Одно из писем Бориса Пастернака Людмиле Целиковской было написано 9 декабря 1956 года. Только что закончен роман "Доктор Живаго". Пастернак в письме просит Целиковскую передать рукопись приехавшему из Парижа в командировку в Москву сыну поэта Вячеслава Иванова, Дмитрию. Нет никакой "конспирации", как выдумывают ныне, роман надо отнести в гостиницу "Метрополь", комната 313, предварительно созвонившись. Пастернак подписывает почтовый конверт: "Москва, Арбат, Театр Вахтангова, Людмиле Васильевне Целиковской" и уверен, что письмо попадет к адресату, не будучи вскрытым посторонними людьми.

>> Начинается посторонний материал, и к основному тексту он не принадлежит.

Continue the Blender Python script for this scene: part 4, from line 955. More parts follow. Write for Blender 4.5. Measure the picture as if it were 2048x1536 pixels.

Могут показаться обычной формой вежливости слова его письма: "Часто с преданностью и в предвкушении новой встречи, когда-нибудь в театре и у нас дома, живо думаю о Вас и в мыслях Вас вижу".
Нет, это искренние слова. Евгений Симонов вспоминал:
"...Появление Целиковской на даче у Пастернака вызывало у поэта приступы импровизации, которые доводили его до слез, до истерики, каждая его речь кончалась словоизлиянием в ее адрес почти истерическим. Он мог в течение часа говорить о Целиковской, фантазируя и придумывая образы снежной пурги, через которую идет Целиковская, Незнакомка, Прекрасная женщина... Он боготворил ее".
Нечто похожее записывает в книге своих воспоминаний Дмитрий Журавлев:
"Сын Пастернака рассказывал, как после премьеры "Ромео и Джульетты" в Театре Вахтангова, принимая у себя исполнителей, Борис Леонидович говорил ему: "Леня, Леня, ты смотри! Ведь ты сидишь рядом с самой Целиковской... Ты же можешь всем об этом рассказывать".
Получается, не только гениальность поэта впитывала в себя актриса, но и наоборот: Борис Леонидович черпал вдохновение в общении с талантливой Людмилой Васильевной.